W całej sytuacji, związanej z podjęciem przez papieża takiej decyzji najbardziej zdziwiły i zszokowały mnie komentarze ludzi wierzących. Niemalże wzajemnie przewijały się opinie osób dozgonnie wdzięcznych Franciszkowi i tych, którzy po przeczytaniu o decyzji papieża w wyszukiwarce zaczęli wpisywać: "Franciszek Antychryst".
Czytałam je z lekkim niedowierzaniem i konsternacją, zastanawiając się, czy tylko ja jestem osobą, która nie zgadza się zarówno z "huraoptymizmem", jak i uznawaniem głowy Kościoła za największe zło.

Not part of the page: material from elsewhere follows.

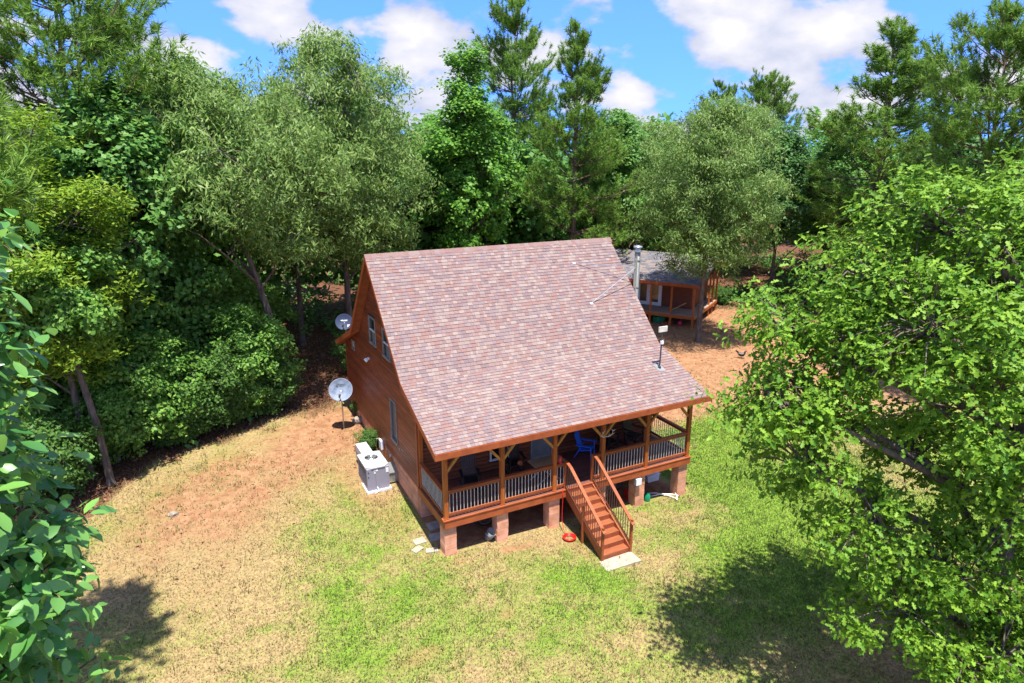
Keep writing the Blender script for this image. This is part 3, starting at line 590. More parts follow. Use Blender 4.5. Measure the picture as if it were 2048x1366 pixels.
# motorbikes under the deck
def bike(loc, rz_, label, tank):
    t = root('dirt_bike', loc, label, 'motorbike', rz=rz_)
    for x in (-.62, .62):
        w = MB(); Mx = Matrix.Translation((x, 0, .31)) @ Euler((R(90), 0, 0)).to_matrix().to_4x4()
        w.lathe([(.25, -.035), (.31, -.03), (.325, 0), (.31, .03), (.25, .035), (.25, -.035)], 28, 0, Mx); w = w.build('wheel', M_rub, t, True)
        MB().lathe([(.235, -.02), (.252, -.02), (.252, .02), (.235, .02), (.235, -.02)], 28, 0, Mx).build('rim', M_galv, w); MB().lathe([(0, -.04), (.04, -.04), (.04, .04), (0, .04)], 12, 0, Mx).build('hub', M_galv, w)
        sp_ = MB()
        for k in range(14): a = k*math.pi/7; sp_.beam((x+.03*math.cos(a), 0, .31+.03*math.sin(a)), (x+.24*math.cos(a+.2), 0, .31+.24*math.sin(a+.2)), .006, .006, up=(0, 1, 0))
        sp_.build('spokes', M_galv, w)
    MB().tube([(.62, .05, .31), (.40, .05, .86)], .022, 8).build('fork', M_galv, t); MB().tube([(.62, -.05, .31), (.40, -.05, .86)], .022, 8).build('fork', M_galv, t)
    MB().tube([(.40, 0, .80), (.1, 0, .35), (-.2, 0, .32), (-.62, 0, .31)], .025, 8).build('frame', M_black, t); MB().box((-.15, -.11, .25), (.18, .11, .52)).build('engine', M_grey, t)
    MB().lathe([(0, -.22), (.10, -.15), (.13, 0), (.10, .14), (0, .2)], 14, 0, Matrix.Translation((.16, 0, .72)) @ Euler((0, R(80), 0)).to_matrix().to_4x4()).build('tank', tank, t, True)
    MB().prism([(-.62, .74), (.02, .70), (.02, .76), (-.62, .80)], 'y', -.11, .11).build('seat', M_black, t); MB().prism([(.40, .64), (.92, .58), (.90, .60), (.40, .67)], 'y', -.06, .06).build('fender', M_white, t)
    MB().tube([(.36, -.33, .92), (.40, -.1, .88), (.40, .1, .88), (.36, .33, .92)], .014, 8).build('handlebar', M_black, t)
bike((1.25, 1.15, float(H(1.2, 1.1))), -.2, 'dirt bike with white fender parked under the left of the porch', M_white)
bike((7.05, 1.0, float(H(7, 1))), .5, 'dirt bike with red tank parked under the porch right of the stairs', M_red)
def simple(name, loc, label, cat, parts, rz_=0, group=None):
    t = root(name, loc, label, cat, group, rz_)
    for nm, mb, m, sm in parts: mb.build(nm, m, t, sm)
    return t
h = lambda x, y: float(H(x, y))
simple('bucket', (1.62, .30, h(1.6, .3)), 'grey bucket tipped against a pier under the porch', 'bucket', [('body', MB().lathe([(0, 0), (.13, 0), (.165, .34), (.155, .34), (.12, .02), (0, .02)], 18, 0, Matrix.Translation((0, 0, .05)) @ Euler((R(25), .3, 0)).to_matrix().to_4x4()), M_grey, True), ('handle', MB().tube([(-.15, -.1, .33), (-.1, -.3, .3), (.1, -.3, .28), (.15, -.12, .3)], .006, 6), M_galv, False)])
simple('gas_can', (7.62, .62, h(7.6, .6)+.0), 'red fuel can under the porch beside the dirt bike', 'fuel can', [('body', MB().prism([(-.16, 0), (.16, 0), (.16, .26), (.06, .34), (-.16, .34)], 'y', -.11, .11), M_red, False), ('spout', MB().tube([(.08, 0, .31), (.2, 0, .42)], .022, 8), M_ink, False), ('handle', MB().tube([(-.14, 0, .33), (-.1, 0, .41), (.03, 0, .41), (.06, 0, .33)], .015, 6), M_red, False)])
simple('utility_box', (7.40, -.03, .74), 'pale grey electrical box fixed to a porch pier', 'utility box', [('body', MB().box((-.10, -.09, 0), (.12, .045, .26)), M_actop, False), ('lid', MB().box((-.11, -.105, .02), (.13, -.092, .27)), M_white, False)])
simple('jug', (8.12, .22, h(8.1, .2)), 'green plastic jug behind a pier at the right of the porch', 'jug', [('body', MB().lathe([(0, 0), (.11, 0), (.12, .05), (.12, .22), (.05, .32), (.03, .36), (0, .36)], 16), M_grn, True), ('cap', MB().lathe([(.035, .35), (.035, .39), (0, .39)], 10), M_ink, True)])
simple('storage_tub', (9.25, 1.45, h(9.2, 1.4)), 'white plastic tub under the right end of the porch', 'tub', [('body', MB().prism([(-.26, 0), (.26, 0), (.30, .28), (-.30, .28)], 'y', -.2, .2), M_white, False), ('rim', MB().box((-.32, -.22, .27), (.32, .22, .30)), M_white, False)])
scr = MB()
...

Uważam, że nie powinniśmy podkreślać, jak wspaniałomyślną i mądrą decyzję podjął Franciszek. Dlaczego? Z jednej strony zasypujemy młode dziewczynki książkami i filmami, które pokazują im, że mogą wszystko, a z drugiej wychowujemy w przeświadczeniu, że są niedopuszczane do konkretnych funkcji, tylko ze względu na swoją płeć. Właśnie dlatego, czytając komentarze, które wychwalają nad niebiosa decyzję papieża, myślę sobie: "Ta decyzja powinna być podjęta już wiele lat temu".

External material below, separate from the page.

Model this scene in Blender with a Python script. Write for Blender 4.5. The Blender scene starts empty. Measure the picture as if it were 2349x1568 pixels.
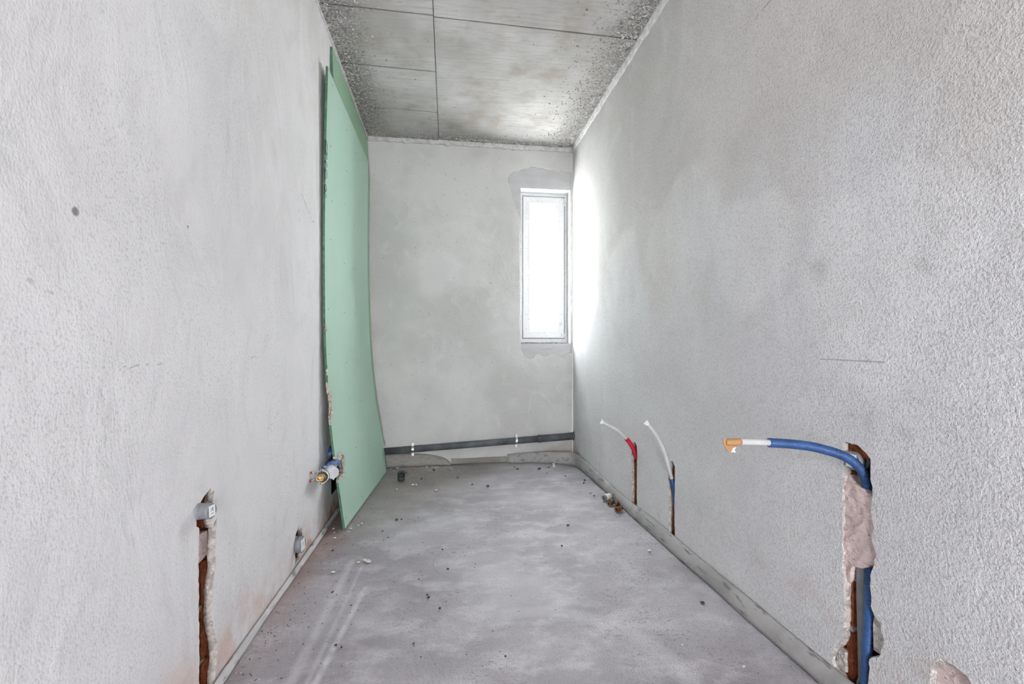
import bpy, bmesh, math, random
from mathutils import Vector, Matrix, noise as mnoise
from mathutils.geometry import tessellate_polygon

# ---------------------------------------------------------------- camera, world, light, exposure
sc = bpy.context.scene
COL = sc.collection
XL, XR, YB, ZC, YF = -0.69, 1.136, 4.126, 2.85, -2.60     # inner faces of the room, metres

cam_d = bpy.data.cameras.new('camera')
cam_d.sensor_fit = 'HORIZONTAL'
cam_d.sensor_width = 36.0
cam_d.lens = 36.0 * 1060.0 / 2349.0
cam_d.shift_y = 21.0 / 2349.0
cam_d.clip_start = 0.02
cam = bpy.data.objects.new('camera', cam_d)
COL.objects.link(cam)
cam.location = (0, 0, 1.0)
cam.rotation_euler = (math.radians(90), 0, -math.atan(147.0 / 1060.0))
sc.camera = cam

world = bpy.data.worlds.new('overcast_sky')
sc.world = world
world.use_nodes = True
bg = world.node_tree.nodes['Background']
bg.inputs[0].default_value = (0.975, 0.975, 1.0, 1)
bg.inputs[1].default_value = 52.0

def portal(name, loc, rot, sx, sy):
    d = bpy.data.lights.new(name, 'AREA')
    d.shape = 'RECTANGLE'; d.size = sx; d.size_y = sy
    d.cycles.is_portal = True
    o = bpy.data.objects.new(name, d)
    o.location = loc; o.rotation_euler = rot
    COL.objects.link(o)
portal('window_portal', (0.884, YB + 0.26, 1.774), (math.radians(-90), 0, 0), 0.46, 1.42)
portal('fill_doorway_portal', (0.10, YF - 0.21, 0.975), (math.radians(90), 0, 0), 0.50, 1.95)

sc.view_settings.view_transform = 'Standard'
sc.view_settings.look = 'None'
sc.view_settings.gamma = 1.0
sc.view_settings.use_curve_mapping = False
sc.view_settings.exposure = 0.10
try:
    sc.cycles.max_bounces = 8
    sc.cycles.diffuse_bounces = 6
    sc.cycles.glossy_bounces = 2
    sc.cycles.use_adaptive_sampling = True
    sc.cycles.adaptive_threshold = 0.15
    sc.cycles.adaptive_min_samples = 12
    sc.cycles.caustics_reflective = False
    sc.cycles.caustics_refractive = False
    sc.cycles.use_denoising = True
except Exception:
    pass

rnd = random.Random(7)

# ---------------------------------------------------------------- node helpers
class Mat:
    def __init__(s, name, rough=0.9, spec=0.25, metal=0.0):
        s.m = bpy.data.materials.new(name)
        s.m.use_nodes = True
        s.t = s.m.node_tree
        s.b = s.t.nodes['Principled BSDF']
        s.b.inputs['Roughness'].default_value = rough
        s.b.inputs['Metallic'].default_value = metal
        s.b.inputs['Specular IOR Level'].default_value = spec
        s.co = s.t.nodes.new('ShaderNodeTexCoord').outputs['Object']
    def put(s, sock, v):
        if hasattr(v, 'is_linked'):
            s.t.links.new(v, sock)
        elif isinstance(v, (tuple, list)):
            v = tuple(v)
            if sock.type == 'RGBA' and len(v) == 3: v = v + (1,)
            sock.default_value = v
        else:
            sock.default_value = v
    def math(s, op, a, b=0.0, clamp=False):
        n = s.t.nodes.new('ShaderNodeMath'); n.operation = op; n.use_clamp = clamp
        s.put(n.inputs[0], a); s.put(n.inputs[1], b)
        return n.outputs[0]
    def vec(s, op, a, b=(0, 0, 0)):
        n = s.t.nodes.new('ShaderNodeVectorMath'); n.operation = op
        s.put(n.inputs[0], a)
        if op == 'SCALE': s.put(n.inputs['Scale'], b)
        else: s.put(n.inputs[1], b)
        return n.outputs['Value'] if op in ('DOT_PRODUCT', 'LENGTH', 'DISTANCE') else n.outputs[0]
    def scaled(s, sx, sy, sz, off=(0, 0, 0)):
        return s.vec('ADD', s.vec('MULTIPLY', s.co, (sx, sy, sz)), off)
    def noise(s, scale, detail=3, rough=0.55, vec=None, dist=0.0):
        n = s.t.nodes.new('ShaderNodeTexNoise')
        s.put(n.inputs['Vector'], vec if vec is not None else s.co)
        n.inputs['Scale'].default_value = scale
        n.inputs['Detail'].default_value = min(detail, 3)
        n.inputs['Roughness'].default_value = rough
        n.inputs['Distortion'].default_value = dist if dist >= 1.4 else 0.0
        return n.outputs['Fac']
    def voro(s, scale, vec=None, feature='F1', rand=1.0):
        n = s.t.nodes.new('ShaderNodeTexVoronoi'); n.feature = feature
        s.put(n.inputs['Vector'], vec if vec is not None else s.co)
        n.inputs['Scale'].default_value = scale
        n.inputs['Randomness'].default_value = rand
        return n.outputs['Distance']
    def step(s, v, lo, hi, a=0.0, b=1.0):
        n = s.t.nodes.new('ShaderNodeMapRange'); n.interpolation_type = 'SMOOTHSTEP'
        s.put(n.inputs['Value'], v)
        n.inputs['From Min'].default_value = lo; n.inputs['From Max'].default_value = hi
        n.inputs['To Min'].default_value = a; n.inputs['To Max'].default_value = b
        return n.outputs[0]
    def mix(s, f, a, b, mode='MIX'):
        n = s.t.nodes.new('ShaderNodeMix'); n.data_type = 'RGBA'; n.blend_type = mode
        s.put(n.inputs[0], f); s.put(n.inputs[6], a); s.put(n.inputs[7], b)
        return n.outputs[2]
    def xyz(s):
        n = s.t.nodes.new('ShaderNodeSeparateXYZ'); s.put(n.inputs[0], s.co)
        return n.outputs
    def seg(s, p0, p1, w, soft=0.5, wob=None):
        """mask of a thin mark between two points on the surface"""
        p0 = Vector(p0); d = Vector(p1) - p0
        co = wob if wob is not None else s.co
        rel = s.vec('SUBTRACT', co, tuple(p0))
        t = s.math('DIVIDE', s.vec('DOT_PRODUCT', rel, tuple(d)), max(d.length_squared, 1e-9), clamp=True)
        near = s.vec('SCALE', tuple(d), t)
        dist = s.vec('DISTANCE', rel, near)
        return s.step(dist, w * soft, w, 1.0, 0.0)
    def blob(s, p, r, soft=0.3, wob=None):
        return s.step(s.vec('DISTANCE', wob if wob is not None else s.co, tuple(p)), r * soft, r, 1.0, 0.0)
    def ring(s, p, r, w):
        dd = s.math('ABSOLUTE', s.math('SUBTRACT', s.vec('DISTANCE', s.co, tuple(p)), r))
        return s.step(dd, w * 0.3, w, 1.0, 0.0)
    def wobble(s, scale, amp):
        n = s.t.nodes.new('ShaderNodeTexNoise')
        s.put(n.inputs['Vector'], s.co)
        n.inputs['Scale'].default_value = scale
        n.inputs['Detail'].default_value = 1
        return s.vec('ADD', s.co, s.vec('SCALE', s.vec('SUBTRACT', n.outputs['Color'], (0.5, 0.5, 0.5)), amp))
    def bump(s, h, dist, strength=1.0):
        n = s.t.nodes.new('ShaderNodeBump')
        n.inputs['Strength'].default_value = strength
        n.inputs['Distance'].default_value = dist
        s.put(n.inputs['Height'], h)
        if s.b.inputs['Normal'].is_linked:
            s.t.links.new(s.b.inputs['Normal'].links[0].from_socket, n.inputs['Normal'])
        s.t.links.new(n.outputs[0], s.b.inputs['Normal'])
    def color(s, c): s.put(s.b.inputs['Base Color'], c)

def simple(name, col, rough=0.6, var=0.12, nscale=30, spec=0.3, metal=0.0, bump=0.0, bscale=80):
    """plain procedural material: a colour with slight noise variation and optional relief"""
    m = Mat(name, rough, spec, metal)
    n = m.noise(nscale, 4, 0.6)
    dark = tuple(c * (1 - var * 1.6) for c in col)
    lite = tuple(min(1, c * (1 + var)) for c in col)
    m.color(m.mix(m.step(n, 0.3, 0.7), dark, lite))
    if bump: m.bump(m.noise(bscale, 4, 0.6), bump)
    return m.m

# ---------------------------------------------------------------- surface materials
def mat_wall_right():
    m = Mat('right_wall_render', 0.92, 0.2)
    x, y, z = m.xyz()
    big = m.noise(1.3, 4, 0.6, dist=0.6)
    scal = m.noise(2.1, 2, 0.5, vec=m.scaled(1, 1.2, 0.5))
    # trowelled lower coat reaching up in scallops, warmer bare coat above
    zz = m.math('ADD', m.math('ADD', z, m.math('MULTIPLY', m.math('SUBTRACT', scal, 0.5), 1.5)),
                m.math('MULTIPLY', m.math('SUBTRACT', big, 0.5), 0.5))
    up = m.step(zz, 1.25, 1.75)
    cool = m.mix(m.step(big, 0.35, 0.65), (0.63, 0.627, 0.64), (0.70, 0.697, 0.705))
    warm = m.mix(m.step(big, 0.35, 0.65), (0.565, 0.545, 0.525), (0.64, 0.62, 0.60))
    c = m.mix(up, cool, warm)
    swirl = m.noise(3.2, 5, 0.6, vec=m.scaled(1, 1.0, 0.45), dist=1.4)
    c = m.mix(m.step(swirl, 0.52, 0.70, 0, 0.35), c, (0.75, 0.747, 0.755))
    wsc = m.wobble(2.5, 0.35)
    for p, r in (((XR, 2.15, 1.56), 0.36), ((XR, 1.62, 1.40), 0.28), ((XR, 1.10, 1.20), 0.30), ((XR, 2.9, 1.45), 0.35)):
        c = m.mix(m.math('MULTIPLY', m.blob(p, r, 0.75, wob=wsc), m.step(swirl, 0.25, 0.6, 0.15, 0.5)), c, (0.76, 0.758, 0.765))
    grain = m.noise(165, 2, 0.6)
    c = m.mix(m.step(grain, 0.32, 0.52, 0.42, 0.0), c, (0.34, 0.335, 0.33))
    wob = m.wobble(30, 0.012)
    c = m.mix(m.math('MULTIPLY', m.seg((XR, 1.28, 0.976), (XR, 1.07, 0.971), 0.003, 0.3), 0.55), c, (0.2, 0.2, 0.2))
    wob2 = m.wobble(14, 0.08)
    for p, r, k in (((XR, 1.29, 1.245), 0.06, 0.30), ((XR, 0.966, 1.21), 0.04, 0.26), ((XR, 1.11, 0.80), 0.05, 0.18),
                    ((XR, 1.02, 0.79), 0.035, 0.25), ((XR, 1.17, 0.82), 0.02, 0.25), ((XR, 1.62, 1.12), 0.05, 0.12)):
        c = m.mix(m.math('MULTIPLY', m.blob(p, r, 0.1, wob=wob2), k), c, (0.26, 0.25, 0.23))
    c = m.mix(m.math('MULTIPLY', m.seg((XR, 3.9, 1.607), (XR, 3.845, 1.337), 0.006, 0.3, wob=wob), 0.8), c, (0.25, 0.24, 0.22))
    c = m.mix(m.math('MULTIPLY', m.seg((XR, 1.58, 2.24), (XR, 1.44, 2.25), 0.004, 0.3, wob=wob), 0.6), c, (0.25, 0.24, 0.22))
    # brick dust on the foot of the wall, specks near the corner
    pk = m.math('MULTIPLY', m.step(m.noise(7, 3, 0.6), 0.52, 0.75), m.step(z, 0.1, 0.6, 0.35, 0.0))
    c = m.mix(pk, c, (0.50, 0.36, 0.30))
    sp = m.math('MULTIPLY', m.step(m.noise(85, 2, 0.5), 0.66, 0.72), m.step(y, 3.0, 3.9))
    sp = m.math('MULTIPLY', sp, m.step(z, 1.25, 0.2))
    c = m.mix(m.math('MULTIPLY', sp, 0.7), c, (0.18, 0.17, 0.16))
    m.color(c)
    rgh = m.step(y, 3.7, 2.6, 0.3, 1.0)
    m.bump(m.math('MULTIPLY', grain, rgh), 0.0046)
    m.bump(big, 0.03, 0.6)
    return m.m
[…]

I pewnie wiele osób pomyśli sobie w tym momencie, że z Kościołem Katolickim nie ma nic wspólnego, więc w zasadzie co ich to obchodzi? Jednak religia w Polsce zawsze w mniejszym lub większym stopniu będzie oddziaływała na nasze życie. Nie da się przecież jednoznacznie przekreślić ponad tysiącletniej tradycji.
Zbliża się koniec świata
Kobieta będzie czytała z ambony Słowo Boże, a może nawet ubrana w komżę poda księdzu dary ofiarne? Dla wielu osób to zbyt wiele. Właśnie dlatego twierdzą, że zbliża się koniec świata i Kościoła. Spora część internautów (tych "prawdziwie" wierzących rzecz jasna), miała okazję, by kolejny raz mocno skrytykować działania Franciszka, argumentując, że to w sumie nie jest nasz papież i, że już od wielu lat głosi herezje.
No bo przecież nic tak nie gorszy, jak kobieta, która czyta w kościele... W jednym z komentarzy przeczytałam nawet, że "każdy powinien znać swoje miejsce w szeregu". Gdzie jest więc miejsce kobiety według światłych internautów? Najbliżej w pierwszej ławce, dostępu do tego, co święte mieć nie powinny.
Czytając takie komentarze, intensywnie zastanawiam się nad tym, czy naprawdę kobieta pełniąca funkcję lektorki i ministrantki jest czymś obrazoburczym? Jak wiele czasu musi minąć, żebyśmy nie tylko mówili o równości, ale też zgodzili się na zrezygnowanie ze skostniałych zasad?
Chodzi o sposób myślenia. Tylko i aż. Abstrahując już od tematu samej wiary – która przecież nie jest doświadczeniem każdego z nas – spójrzmy na budowanie wizerunku kobiety w świecie. Czy naprawdę nie nastąpił jeszcze czas, w którym powinniśmy zrezygnować z "ustawiania jej w szeregu"?
Być może osoba, która po decyzji Franciszka ogłosiła zbliżający się koniec świata, miała rację. Po przeczytaniu takiego komentarza i wielu im podobnych mam wrażenie, że za każdym razem dokonuje się mała apokalipsa.